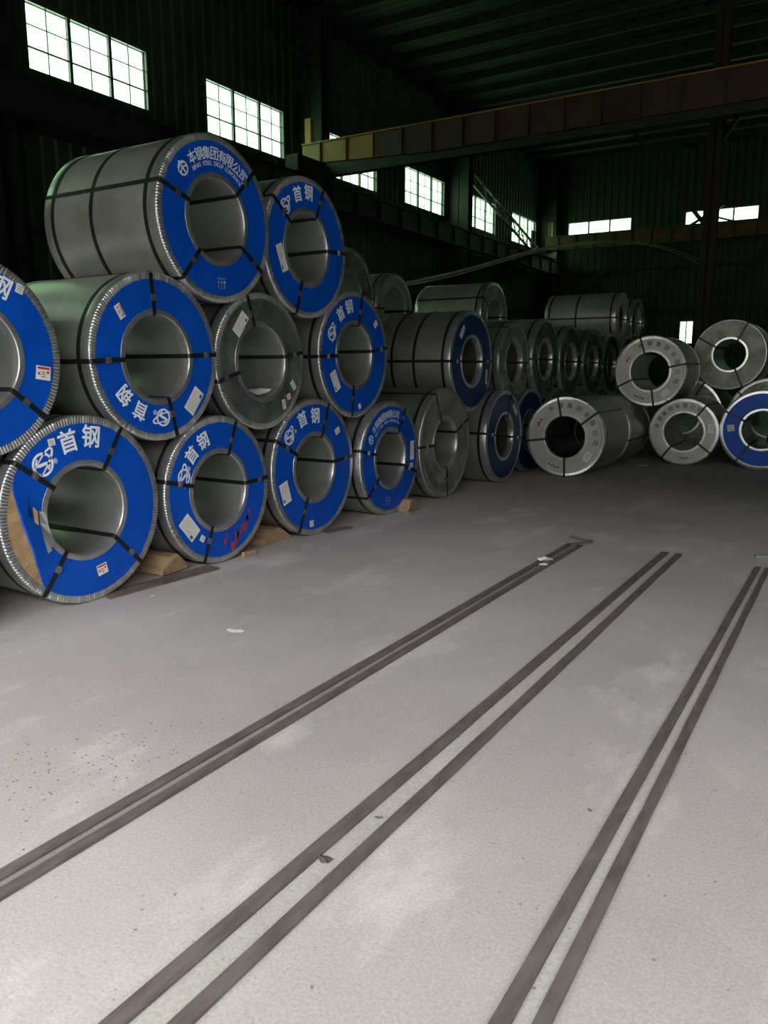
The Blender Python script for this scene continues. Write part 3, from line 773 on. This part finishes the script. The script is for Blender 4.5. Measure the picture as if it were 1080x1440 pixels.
coil(XF, *C_, 1.2, 'blue-faced coil third in the bottom row, between two wooden chocks', straps=(69, 153, 5, -115), group=GF,
     text=two((141, .77), (129, .72), (112, .78), (89, .76), .14, .17), stickers=[(-158, .77, .20, .12, -72, 'doc'), (41, .76, .075, .06, 28, 'mini'), (-98, .83, .06, .06, 0, 'mini')])
coil(-4.28, *D, 1.1, 'blue-faced coil with a pale arc of small lettering, fourth in the bottom row', straps=(-142, 168, 60, -20), group=GF,
     text=('eight', 136, 74, .78, .078, True, -98, 0), stickers=[(6, .76, .21, .085, 88, 'doc'), (-16, .76, .07, .07, 0, 'mini')])
coil(-4.28, *E_, 1.2, 'coil with stained grey face, fifth in the bottom row beside blue ones', straps=(115, -180, 24, -85), group=GF, board='grey_board', body='galv_dull', ring='ring',
     dark_text=(205, 262, .80, .09, [(10, 3)]))
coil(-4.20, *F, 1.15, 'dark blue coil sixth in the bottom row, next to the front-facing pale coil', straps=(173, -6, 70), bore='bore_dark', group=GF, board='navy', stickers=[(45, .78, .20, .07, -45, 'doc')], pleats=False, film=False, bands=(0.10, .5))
BOT = [(11.34, .628, .628), (12.62, .62, .62), (13.88, .62, .62), (15.13, .61, .61), (16.38, .61, .61), (17.62, .61, .61), (18.86, .61, .61)]
for i, c in enumerate(BOT):
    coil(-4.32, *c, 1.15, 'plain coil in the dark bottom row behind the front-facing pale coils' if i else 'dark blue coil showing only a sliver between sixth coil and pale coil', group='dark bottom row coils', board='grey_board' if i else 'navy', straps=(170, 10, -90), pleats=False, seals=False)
# second row
coil(XF, *ZL, 1.15, 'blue-faced coil cut by the left edge, second row', straps=(-39, 205, 100), group=GF, text=two((112, .74), None, (84, .78), (62, .80), .13, .17), stickers=[(50, .90, .05, .055, -20, 'mini'), (-11, .79, .10, .085, -8, 'warn')], bands=(.10, .6))
coil(XF, *G, 1.15, 'blue-faced coil with upside-down lettering, second row above the torn coil', straps=(94, -177, 3, -76), group=GF,
     text=two((-88, .72), (-99, .66), (-118, .71), (-141, .70), .125, .16), stickers=[(-44, .77, .20, .11, 52, 'doc'), (137, .75, .10, .055, -58, 'warn')], bands=(.105,))
coil(XF, *H, 1.15, 'grey film-faced coil between two blue ones, second row', straps=(108, 9, -164), group=GF, board='film_board', ring='ring', inner='ring', body='galv_dull',
     stickers=[(131, .70, .20, .10, 52, 'doc'), (-26, .80, .085, .05, -52, 'mini'), (-41, .80, .05, .05, 20, 'mini'), (-53, .80, .085, .045, -75, 'mini')], red=[(-46, .79, .08, -70)], sheet=True, dark_text=(200, 262, .66, .09, [(190, 3)]))
coil(XF, *I, 1.15, 'blue-faced coil above the third and fourth coils, second row', straps=(78, -178, 8, -97), group=GF,
     text=two((154, .72), (143, .70), (123, .75), (103, .77), .13, .165), stickers=[(-145, .70, .20, .10, -62, 'doc'), (40, .80, .075, .055, 40, 'mini'), (-82, .83, .04, .05, 20, 'mini')], bands=(.10,))
coil(XF, *J, 1.15, 'dark blue coil with long banded body, second row past the gap', straps=(180, 0), bore='bore_dark', group=GF, board='navy', body='galv_dull', stickers=[(130, .74, .17, .075, 50, 'doc'), (-24, .77, .20, .06, 85, 'mini')], bands=(.10, .50, .82), pleats=False, ring='ring', letter='letter_dim')
Mc = rest(F, BOT[0], .56); Nc = rest(BOT[0], BOT[1], .62); Oc = rest(BOT[1], BOT[2], .60); Pc = rest(BOT[2], BOT[3], .595); Qc = rest(BOT[3], BOT[4], .585); Q2 = rest(BOT[4], BOT[5], .585); Q3 = rest(BOT[5], BOT[6], .58)
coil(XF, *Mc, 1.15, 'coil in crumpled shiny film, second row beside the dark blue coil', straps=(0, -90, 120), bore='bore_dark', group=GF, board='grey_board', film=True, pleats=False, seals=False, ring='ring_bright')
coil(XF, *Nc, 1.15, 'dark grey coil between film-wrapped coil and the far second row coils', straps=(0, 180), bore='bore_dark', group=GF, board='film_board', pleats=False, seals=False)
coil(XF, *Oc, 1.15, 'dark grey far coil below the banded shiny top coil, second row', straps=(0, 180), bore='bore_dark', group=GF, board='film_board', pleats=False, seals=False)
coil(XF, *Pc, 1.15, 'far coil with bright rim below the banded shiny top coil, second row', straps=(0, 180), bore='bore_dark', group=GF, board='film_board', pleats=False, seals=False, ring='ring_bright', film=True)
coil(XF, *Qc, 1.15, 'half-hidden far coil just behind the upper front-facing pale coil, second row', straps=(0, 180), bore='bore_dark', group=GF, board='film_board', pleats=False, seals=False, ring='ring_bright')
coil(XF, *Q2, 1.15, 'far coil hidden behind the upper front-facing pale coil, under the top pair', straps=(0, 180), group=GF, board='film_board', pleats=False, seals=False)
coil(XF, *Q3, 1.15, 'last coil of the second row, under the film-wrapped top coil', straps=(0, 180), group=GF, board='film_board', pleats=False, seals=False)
# third row
coil(-4.31, *K, 1.22, 'top coil with blue face and white arc lettering, highest on the left', straps=(162, 45, -34, -131), group=GF, board='blue',
     text=('eight', 122, 51, .775, .088, True, -88, 0), bands=(.11, .68, 1.12), bore='bore')
coil(-4.32, *Lc, 1.15, 'top coil with blue face under a glossy film, right of the highest one', straps=(142, 65, 2, -108), group=GF,
     text=two((135, .72), None, (107, .76), (87, .79), .125, .165), stickers=[(-162, .64, .23, .085, -68, 'doc')], bands=(.10,))
R3 = rest(Qc, Q2, .515); S3 = rest(Q2, Q3, .50)
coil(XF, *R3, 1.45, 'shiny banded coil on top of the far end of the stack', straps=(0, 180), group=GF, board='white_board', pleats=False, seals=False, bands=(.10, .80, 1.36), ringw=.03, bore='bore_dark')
coil(XF, *S3, 1.2, 'film-wrapped coil on top at the very far end of stack', straps=(0, 180), group=GF, board='film_board', pleats=False, film=True, seals=False, ring='ring_bright')
# second stack behind the first one
GB = 'coils in the stack behind the long one'
XB = -5.78
DB = [(7.44 + 1.16 * i, .55, .55) for i in range(7)]
D2 = [rest(DB[i], DB[i + 1], .55) for i in range(6)]
for c in DB + D2:
    coil(XB, *c, 1.2, 'plain coil of the hidden stack behind the long one', group=GB, board='grey_board', straps=(180,), pleats=False, seals=False, full=False, body='galv_dull')
T1 = rest(D2[0], D2[1], .59); T2 = rest(D2[1], D2[2], .50); T3 = rest(D2[4], D2[5], .585)
coil(XB, *T1, 1.2, 'dark film-wrapped coil peeking out behind the blue top coil', group=GB, board='film_board', film=True, straps=(0, 180), pleats=False, seals=False)
coil(XB, *T2, 1.2, 'brown-faced coil lying low behind the second row gap', group=GB, board='grey_board', straps=(0, 180), pleats=False, seals=False)
coil(XB, *T3, 1.3, 'shiny coil lying behind and above the film-wrapped one', group=GB, board='grey_board', straps=(150, 0), pleats=False, seals=False, bands=(.10,), ring='ring_bright')
# front-facing group at the back right
GR = 'coils facing the gate at the back right'
T = (-3.646, .585, .58)
TB = (-3.625, .565, .565); V = (-2.454, .545, .542); W = (-1.316, .616, .616)
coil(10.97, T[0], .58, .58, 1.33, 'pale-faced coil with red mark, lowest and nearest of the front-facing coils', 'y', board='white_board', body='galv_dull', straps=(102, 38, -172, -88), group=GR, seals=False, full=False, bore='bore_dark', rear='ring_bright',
     dark_text=(118, -8, .78, .075, [(-112, 4)]), red=[(152, .73, .11, 60)], stickers=[(-38, .75, .14, .09, 60, 'mini')], ring='ring_bright')
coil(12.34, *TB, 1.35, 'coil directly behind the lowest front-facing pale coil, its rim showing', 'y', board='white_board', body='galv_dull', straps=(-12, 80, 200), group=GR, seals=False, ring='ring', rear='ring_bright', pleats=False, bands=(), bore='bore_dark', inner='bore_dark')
U = rest(TB, V, .563)
coil(13.10, *U, 1.2, 'pale-faced coil with red mark lying on top of two front-facing coils', 'y', board='white_board', body='galv_dull', straps=(108, 12, -153, -80), group=GR, seals=False,
     dark_text=(112, -20, .78, .075, [(-112, 4)]), red=[(152, .70, .10, 60)], stickers=[(-52, .77, .13, .09, 45, 'mini')], ring='ring_bright')
coil(13.27, *V, 1.2, 'pale-faced coil standing between blue coil and lowest pale coil', 'y', board='white_board', body='galv_dull', straps=(53, -37, -126), group=GR, seals=False,
     dark_text=(168, 58, .78, .07, [(-86, 3)]), stickers=[(10, .78, .14, .09, 90, 'mini')], pleats=False, inner='ring')
coil(13.33, *W, 1.2, 'blue-faced coil with bright bore ring at the right edge', 'y', board='blue', straps=(153, -124, 30, -40), group=GR, seals=False, pleats=False, ring='ring_bright', inner='ring_bright', ri=.29, stickers=[(178, .72, .10, .10, 10, 'mini')], letter='letter_dim')
V2 = (-2.82, .70, .70); W2 = (-1.38, .70, .70); X_ = rest(V2, W2, .602)
coil(15.0, *V2, 1.25, 'big dull coil behind pale coil, its rim showing beside blue coil', 'y', board='grey_board', body='galv_dull', straps=(60, 140, -90), group=GR, seals=False, pleats=False, ring='ring_bright')
coil(15.0, *W2, 1.25, 'big dull coil behind the blue-faced coil at the right edge', 'y', board='grey_board', body='galv_dull', straps=(60, 140, -90), group=GR, seals=False, pleats=False)
coil(15.0, *X_, 1.25, 'stained grey open-bored coil lying highest at the back right', 'y', board='grey_board', straps=(64, 150, -66), group=GR, seals=False, pleats=False, inner='ring_bright', ri=.265, ringw=.02)

# ------------------------------------------------------------------ timber under the stack
def chock(loc, w, d, h, rz, label, seed):
    """wedge: sloping top, bevelled nose"""
    b = MB(); rnd = random.Random(seed)
    prof = [(-w / 2, 0), (w / 2, 0), (w / 2, h * .22), (w * .12, h), (-w * .22, h * .93), (-w / 2, h * .28)]
    b.prism(prof, 'x', -d, 0)
    for i, v in enumerate(b.v): b.v[i] = (v[0] + rnd.uniform(-.008, .008), v[1] + rnd.uniform(-.006, .006), v[2])
    o = build('wooden_chock', b, M['wood']); o.location = loc; o.rotation_euler = (0, 0, rz); tag(o, label, 'chock', 'wooden chocks under coils'); return o
chock((-4.40, 4.14, 0.016), .27, .30, .135, 0.05, 'wooden wedge chock between the torn coil and the red-smeared coil', 1)
chock((-4.44, 5.42, 0), .38, .30, .13, 0.04, 'wooden wedge chock between the red-smeared coil and the third coil', 2)
chock((-4.17, 7.46, 0), .24, .25, .13, 0.1, 'wooden wedge chock at foot of the arc-lettered coil beside the grey one', 4)
def board(p, q, w, h, label, m='wood_dark', name='timber_board'):
    b = MB(); b.bar((0, 0, h / 2), (q[0] - p[0], q[1] - p[1], h / 2), w, h); o = build(name, b, M[m]); o.location = (p[0], p[1], 0.0005); tag(o, label, 'board'); return o
board((-4.34, 3.42), (-4.27, 4.42), .14, .014, 'long dirty board lying on floor at foot of the torn coil')
board((-4.30, 4.80), (-4.29, 4.93), .035, .045, 'short wood chip at foot of the red-smeared coil', 'wood')
board((-4.30, 5.95), (-4.24, 6.30), .10, .012, 'short dirty board lying at foot of the third coil')
board((-4.12, 7.24), (-4.10, 7.44), .06, .02, 'pale wood offcut lying before the chock of the arc-lettered coil', 'wood')

# bowed strands from the stack to the free-standing column
def strands():
    pts = [(-6.02, 9.62, 2.63), (-6.0, 10.6, 2.78), (-6.0, 12.37, 3.10), (-5.95, 15.0, 3.75), (-6.55, 20.0, 4.62), (-6.15, 25.0, 5.33), (-5.75, 29.0, 5.35), (-5.56, 30.85, 5.25)]
    cu = bpy.data.curves.new('strand', 'CURVE'); cu.dimensions = '3D'; cu.bevel_depth = 0.011; cu.bevel_resolution = 1; cu.resolution_u = 10
    for dx, dz, dd in ((0, 0, 0), (0.06, 0.06, .25), (-0.05, 0.03, -.22)):
        sp = cu.splines.new('NURBS'); sp.points.add(len(pts) - 1); sp.use_endpoint_u = True; sp.order_u = 4
        for i, (x, y, z) in enumerate(pts):
            f = i / (len(pts) - 1); sp.points[i].co = (x + dx * (1 if i else 0) * .6, y, z + dz * (1 if i else .3) - dd * max(0, f - .6) * 1.2, 1)
    o = bpy.data.objects.new('tmp', cu); COL.objects.link(o)
    me = bpy.data.meshes.new_from_object(o.evaluated_get(bpy.context.evaluated_depsgraph_get())); bpy.data.objects.remove(o)
    me.materials.clear(); me.materials.append(M['rod'])
    s = link('cable_bundle', me); tag(s, 'thin grey strands bowing above the coils towards the column', 'cable')
strands()

# loose grit on the left of the floor
b = MB(); rnd = random.Random(3)
for i in range(520):
    u, v = rnd.gauss(0, .5), rnd.gauss(0, .5)
    x = -2.55 + .45 * u - .10 * v; y = 1.75 + .42 * u + .55 * v
    if abs(x + 2.115) < .085 or x > -1.5: continue
    r = rnd.choice((.002, .003, .003, .004, .007)); a0 = rnd.uniform(0, 6)
    vs = [(x + r * rnd.uniform(.7, 1.2) * math.cos(a0 + k_ * PI / 2), y + r * rnd.uniform(.7, 1.2) * math.sin(a0 + k_ * PI / 2), 0.0) for k_ in range(4)] + [(x, y, r * rnd.uniform(.25, .5))]
    b.add(vs, [(0, 1, 4), (1, 2, 4), (2, 3, 4), (3, 0, 4), (3, 2, 1, 0)])
M['grit'] = mat('grey_grit', (0.24, 0.235, 0.23), 0.9, scale=40, col2=(0.12, 0.115, 0.11))
tag(build('grit', b, M['grit']), 'loose grey grit scattered on the floor left of the leftmost track', 'grit', kind='stuff')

---

*TASK REQUIREMENTS:*
Go through the listing above and list every line that has the word "ringw".

*WRITTEN RESPONSE:*
coil(XF, *R3, 1.45, 'shiny banded coil on top of the far end of the stack', straps=(0, 180), group=GF, board='white_board', pleats=False, seals=False, bands=(.10, .80, 1.36), ringw=.03, bore='bore_dark')
coil(15.0, *X_, 1.25, 'stained grey open-bored coil lying highest at the back right', 'y', board='grey_board', straps=(64, 150, -66), group=GR, seals=False, pleats=False, inner='ring_bright', ri=.265, ringw=.02)